Sunday, January 22, 2012


Masters of the Art: A Recap of Rhode Island's First Ever Liar's Competion
        By Rhema Thompson

Nationally-renowned storyteller Tejumola Ologboni regales the crowd at ROOTS Cafe. (Photo courtesy of Rhode Island Black Storytellers)
I believe it was Mark Twain who once lamented the demise of the noble art of lying, dismissing today’s verbal concoctions spewed from D.C. podiums and S. C. pulpits as sloven amalgamations of what once was.
How fortuitous, then, that in the great state of Rhode Island an acclaimed team of high-minded individuals have assembled to restore this time-honored tradition to its truest art form (so to speak.)
As part of FUNDA Fest weekend, Rhode Island Black Storytellers hosted the first ever “New England International Open Invitational Tall Tale Tellers Contest for Liars Only” on Friday—the first contest of its kind in the state.
 Before the gullible masses at the ROOT CafĂ© in Providence, these wizards of invention competed to deliver the most original, engaging, family-friendly fib in just under five minutes. Lawyers, however, were strictly prohibited from competing, said RIBS Fibs emcee Mitch Capel citing their grossly unfair advantage.
“If you are a lawyer and win, we will Google your name and find out that you practice lying. You will be disqualified,” Capel admonished participants.
So no professional liars to worry about, but there were other unforeseen circumstances that stood between the contenders and their precious title.
            For “semi-professional liar” and veteran storyteller Laura Packer of Boston, there was the matter of the farmer with the disoriented donkey blocking 95 South and all hope of getting to the competition on time…that is, had it not been for her passenger “the miraculous preacher known as Ruth Hill” who apparently, had the power to turn cars blue and the wherewithal to get farmers and their donkeys moving.

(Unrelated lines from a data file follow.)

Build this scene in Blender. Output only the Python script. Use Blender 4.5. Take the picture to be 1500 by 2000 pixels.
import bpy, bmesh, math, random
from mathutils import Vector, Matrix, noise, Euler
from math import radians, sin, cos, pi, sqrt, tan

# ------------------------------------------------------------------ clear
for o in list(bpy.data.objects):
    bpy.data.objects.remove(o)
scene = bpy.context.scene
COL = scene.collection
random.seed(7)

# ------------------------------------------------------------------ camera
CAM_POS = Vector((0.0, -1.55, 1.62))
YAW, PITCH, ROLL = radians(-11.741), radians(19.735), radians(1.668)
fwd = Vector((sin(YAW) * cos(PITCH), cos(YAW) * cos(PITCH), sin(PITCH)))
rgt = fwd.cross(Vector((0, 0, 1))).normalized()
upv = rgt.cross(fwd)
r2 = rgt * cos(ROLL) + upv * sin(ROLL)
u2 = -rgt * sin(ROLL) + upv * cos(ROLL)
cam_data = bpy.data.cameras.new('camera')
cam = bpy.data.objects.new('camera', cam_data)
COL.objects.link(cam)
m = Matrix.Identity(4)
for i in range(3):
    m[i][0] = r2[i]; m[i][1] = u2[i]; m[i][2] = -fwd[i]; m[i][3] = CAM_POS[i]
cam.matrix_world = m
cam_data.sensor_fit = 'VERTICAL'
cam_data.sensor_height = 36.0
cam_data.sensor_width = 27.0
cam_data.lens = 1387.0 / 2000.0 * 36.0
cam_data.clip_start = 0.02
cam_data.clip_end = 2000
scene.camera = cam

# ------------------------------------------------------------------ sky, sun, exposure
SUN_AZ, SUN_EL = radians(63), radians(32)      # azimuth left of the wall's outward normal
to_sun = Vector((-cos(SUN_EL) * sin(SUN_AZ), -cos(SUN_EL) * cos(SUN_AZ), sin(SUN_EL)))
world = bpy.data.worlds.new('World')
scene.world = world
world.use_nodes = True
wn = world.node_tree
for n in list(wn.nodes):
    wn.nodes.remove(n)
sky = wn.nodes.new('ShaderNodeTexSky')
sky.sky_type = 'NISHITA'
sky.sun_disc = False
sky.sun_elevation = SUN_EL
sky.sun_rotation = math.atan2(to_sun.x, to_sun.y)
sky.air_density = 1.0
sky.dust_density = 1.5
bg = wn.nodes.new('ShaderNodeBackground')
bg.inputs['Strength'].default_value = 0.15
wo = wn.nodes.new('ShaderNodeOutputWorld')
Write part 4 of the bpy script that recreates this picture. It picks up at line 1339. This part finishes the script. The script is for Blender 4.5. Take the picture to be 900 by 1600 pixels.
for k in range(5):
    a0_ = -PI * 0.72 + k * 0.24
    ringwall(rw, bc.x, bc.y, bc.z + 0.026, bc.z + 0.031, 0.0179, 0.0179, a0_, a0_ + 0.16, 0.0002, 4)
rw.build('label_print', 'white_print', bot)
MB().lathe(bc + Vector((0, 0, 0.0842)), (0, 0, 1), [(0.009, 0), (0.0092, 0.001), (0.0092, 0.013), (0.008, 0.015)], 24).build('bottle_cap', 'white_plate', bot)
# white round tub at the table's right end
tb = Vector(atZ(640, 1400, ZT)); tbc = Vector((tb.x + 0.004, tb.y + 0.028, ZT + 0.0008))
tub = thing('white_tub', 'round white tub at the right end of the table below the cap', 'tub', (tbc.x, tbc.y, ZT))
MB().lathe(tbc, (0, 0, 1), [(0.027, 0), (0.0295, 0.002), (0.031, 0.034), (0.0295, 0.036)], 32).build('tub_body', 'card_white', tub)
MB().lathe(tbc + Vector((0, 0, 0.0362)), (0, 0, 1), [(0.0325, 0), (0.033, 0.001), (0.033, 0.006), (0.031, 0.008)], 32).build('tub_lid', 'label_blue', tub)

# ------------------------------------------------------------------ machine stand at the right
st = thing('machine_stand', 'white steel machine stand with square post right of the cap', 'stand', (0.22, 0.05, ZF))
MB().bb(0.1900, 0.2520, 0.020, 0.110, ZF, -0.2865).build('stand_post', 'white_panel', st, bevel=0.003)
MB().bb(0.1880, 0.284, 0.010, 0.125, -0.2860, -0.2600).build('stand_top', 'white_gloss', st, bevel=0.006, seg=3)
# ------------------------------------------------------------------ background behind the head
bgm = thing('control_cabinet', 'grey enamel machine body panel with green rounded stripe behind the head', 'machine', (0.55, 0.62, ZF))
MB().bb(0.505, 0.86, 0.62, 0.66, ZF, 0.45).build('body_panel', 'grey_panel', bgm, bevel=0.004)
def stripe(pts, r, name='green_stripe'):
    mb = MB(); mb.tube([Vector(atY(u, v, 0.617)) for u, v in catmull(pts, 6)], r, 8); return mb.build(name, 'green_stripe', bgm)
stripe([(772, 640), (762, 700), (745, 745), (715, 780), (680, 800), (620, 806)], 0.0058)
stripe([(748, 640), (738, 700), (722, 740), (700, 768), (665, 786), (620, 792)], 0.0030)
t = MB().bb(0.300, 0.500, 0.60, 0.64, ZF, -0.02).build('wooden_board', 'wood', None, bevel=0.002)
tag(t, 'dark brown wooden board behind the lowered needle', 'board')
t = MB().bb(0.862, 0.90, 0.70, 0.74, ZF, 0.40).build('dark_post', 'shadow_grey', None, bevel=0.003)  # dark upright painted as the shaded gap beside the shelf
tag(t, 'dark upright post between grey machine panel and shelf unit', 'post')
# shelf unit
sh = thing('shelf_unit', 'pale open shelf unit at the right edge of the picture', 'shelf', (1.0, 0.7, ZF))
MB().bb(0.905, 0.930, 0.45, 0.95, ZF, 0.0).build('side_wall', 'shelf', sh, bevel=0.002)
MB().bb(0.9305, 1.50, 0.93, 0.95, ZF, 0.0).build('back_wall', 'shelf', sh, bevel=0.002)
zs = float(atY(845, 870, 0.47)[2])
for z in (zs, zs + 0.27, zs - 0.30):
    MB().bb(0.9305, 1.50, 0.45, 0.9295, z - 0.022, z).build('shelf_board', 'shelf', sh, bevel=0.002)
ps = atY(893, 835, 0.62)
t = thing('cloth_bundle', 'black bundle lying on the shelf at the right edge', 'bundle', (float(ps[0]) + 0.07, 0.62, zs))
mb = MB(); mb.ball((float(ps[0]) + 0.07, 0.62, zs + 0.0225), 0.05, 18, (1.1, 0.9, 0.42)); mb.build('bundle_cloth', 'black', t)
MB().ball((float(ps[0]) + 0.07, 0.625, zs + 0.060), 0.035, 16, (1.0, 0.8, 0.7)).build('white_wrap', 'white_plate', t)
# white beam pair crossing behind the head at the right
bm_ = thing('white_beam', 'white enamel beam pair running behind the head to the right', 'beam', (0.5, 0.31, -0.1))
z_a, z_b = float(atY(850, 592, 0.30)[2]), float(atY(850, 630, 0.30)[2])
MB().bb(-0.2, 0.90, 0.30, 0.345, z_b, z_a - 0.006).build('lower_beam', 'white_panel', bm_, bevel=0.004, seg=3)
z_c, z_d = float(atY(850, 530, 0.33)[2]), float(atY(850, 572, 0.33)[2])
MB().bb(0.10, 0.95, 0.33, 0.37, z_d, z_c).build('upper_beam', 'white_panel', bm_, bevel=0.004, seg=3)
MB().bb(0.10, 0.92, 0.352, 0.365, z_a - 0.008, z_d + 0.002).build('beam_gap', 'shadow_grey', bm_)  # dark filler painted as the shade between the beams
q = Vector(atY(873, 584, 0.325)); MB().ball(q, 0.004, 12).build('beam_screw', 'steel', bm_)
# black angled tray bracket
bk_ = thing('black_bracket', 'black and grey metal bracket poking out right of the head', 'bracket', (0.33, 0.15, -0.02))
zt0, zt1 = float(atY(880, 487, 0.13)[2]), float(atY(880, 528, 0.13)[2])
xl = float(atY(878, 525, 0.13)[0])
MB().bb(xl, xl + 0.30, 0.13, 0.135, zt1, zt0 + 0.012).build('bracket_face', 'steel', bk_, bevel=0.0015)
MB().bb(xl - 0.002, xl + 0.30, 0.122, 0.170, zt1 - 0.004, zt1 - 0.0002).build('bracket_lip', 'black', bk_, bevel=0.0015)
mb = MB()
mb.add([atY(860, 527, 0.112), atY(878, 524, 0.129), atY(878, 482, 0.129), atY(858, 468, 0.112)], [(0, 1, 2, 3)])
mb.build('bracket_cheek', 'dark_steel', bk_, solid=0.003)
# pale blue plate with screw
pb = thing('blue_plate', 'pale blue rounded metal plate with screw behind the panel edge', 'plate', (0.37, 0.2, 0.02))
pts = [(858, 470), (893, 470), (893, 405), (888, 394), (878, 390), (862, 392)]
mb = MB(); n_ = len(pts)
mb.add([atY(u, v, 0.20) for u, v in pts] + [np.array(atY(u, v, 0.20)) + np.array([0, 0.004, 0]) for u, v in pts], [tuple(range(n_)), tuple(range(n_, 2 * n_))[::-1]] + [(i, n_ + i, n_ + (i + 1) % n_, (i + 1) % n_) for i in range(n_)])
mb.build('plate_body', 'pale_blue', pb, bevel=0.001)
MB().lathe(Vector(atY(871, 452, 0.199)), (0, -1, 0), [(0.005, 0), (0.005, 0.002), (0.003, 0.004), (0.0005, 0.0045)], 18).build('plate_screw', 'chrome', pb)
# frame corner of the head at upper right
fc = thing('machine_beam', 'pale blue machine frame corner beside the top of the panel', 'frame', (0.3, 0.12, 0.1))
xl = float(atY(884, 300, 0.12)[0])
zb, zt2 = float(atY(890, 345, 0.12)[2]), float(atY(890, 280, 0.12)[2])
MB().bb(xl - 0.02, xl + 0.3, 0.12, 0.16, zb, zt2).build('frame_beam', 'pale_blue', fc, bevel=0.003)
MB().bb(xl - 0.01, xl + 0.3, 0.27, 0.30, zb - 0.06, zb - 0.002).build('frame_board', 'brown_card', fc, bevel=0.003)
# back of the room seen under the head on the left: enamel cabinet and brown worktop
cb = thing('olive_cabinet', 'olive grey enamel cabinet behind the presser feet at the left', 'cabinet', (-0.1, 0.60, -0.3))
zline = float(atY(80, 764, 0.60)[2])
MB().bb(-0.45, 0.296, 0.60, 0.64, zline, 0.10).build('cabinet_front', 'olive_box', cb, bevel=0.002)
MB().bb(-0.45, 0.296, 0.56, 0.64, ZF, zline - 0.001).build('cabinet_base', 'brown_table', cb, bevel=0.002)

            “‘Will you please move your ass!’” Packer quoted the esteemed reverend as saying.
            The farmer obliged. Packer arrived in time to tell the tale…and snag 3rd place.
            Then, there was Malawi-born storyteller and musician Mansanko Banda, who was interrupted mid-performance by a totally unexpected call from producers of the 64th Annual GRAMMY’s.
            “He says I have won for International New Music!” he announced to the audience moments before proceeding to run screaming off stage. (Funny, I never realized the GRAMMY’s announced winners three weeks before the actual ceremony.)
            Fellow Grammy award-winning performer Bill Harley of Seekonk inspired dozens as he overcame a few too many trips to the bar and wove together a relatively coherent tale on why he is no longer allowed to perform in New Hampshire. However, I suspect he ran over the 5-minute limit by about a minute, or six.
            Rhode Island’s own Valerie Tutson was the picture of resilience on stage given the tragic loss of her flute-playing Peruvian boyfriend just moments before the competition began. Apparently, he’d succumb to the rice and beans served earlier that evening.
“He took a bite and as soon as he did, he went into shock. You all didn’t see it over there, but he fell out dead right over there, and before everybody got here, we managed to carry out the body,” she said. The body was indeed gone, but the smell of fried foods lingered as a sad reminder.
In addition to the fatal dangers of food allergies, a few of the contestants took it upon themselves to point out some other rare but serious conditions.
RIBS Fibs runner-up Jim Roche of Boston took some time to spotlight a little known syndrome known as Species-Identity-Disorder (or SID), which sadly afflicts one in every ten million Irish goats.
And then there is the even lesser-known condition of GCCS—or Gutter-Cleaning-Cat Syndrome—to which the legendary Len Cabral lost his precious feline nearly five decades ago.
            Of course the night was not without its obvious, bold-faced lies—like a lady who gave birth to twins in ahospital (sure) and a white gentlemen who claimed to be African (right, and I’m the queen of England.)
But in the end, it was New York poetess Joann Sweetwine’s harrowing tale of being toppled by an odorous, New York subway derelict that won the hearts of judges and audience members alike.
“He falls on me, and my nice clean clothes start smelling like pee. So ever since then instead of calling me ‘Sweet,’ they’ve been calling me ‘Sweet Pee,’” she woefully recounted.
Speaking of pee, I’d be remiss not to mention the night’s stirring conclusion by national lying heavyweight Tejumola Ologboni in which he shared his first-hand account of overcoming the barriers of racial bigotry with an open exchange of dialogue, drinks and…bodily fluids.
The key to winning, Sweetwine later informed me, is simply self-delusion.
“You gotta believe your own lies,” she said.
Veteran tall tale teller Capel agrees. And he should know. The National Black Storytelling co-founder has been emceeing lying competitions like this around the country for nearly two decades.
“You lie so well that you begin to believe it yourself,” he said. But he says he gave up mastering the art, himself, a long time ago.
 “Anytime I open my mouth I tell the truth,” he assures me.
Tutson, apparently, shares those same convictions.
“My whole story was true. I don’t know what you’re talking about. Every bit of it was true.”
             Ah, Twain would be proud.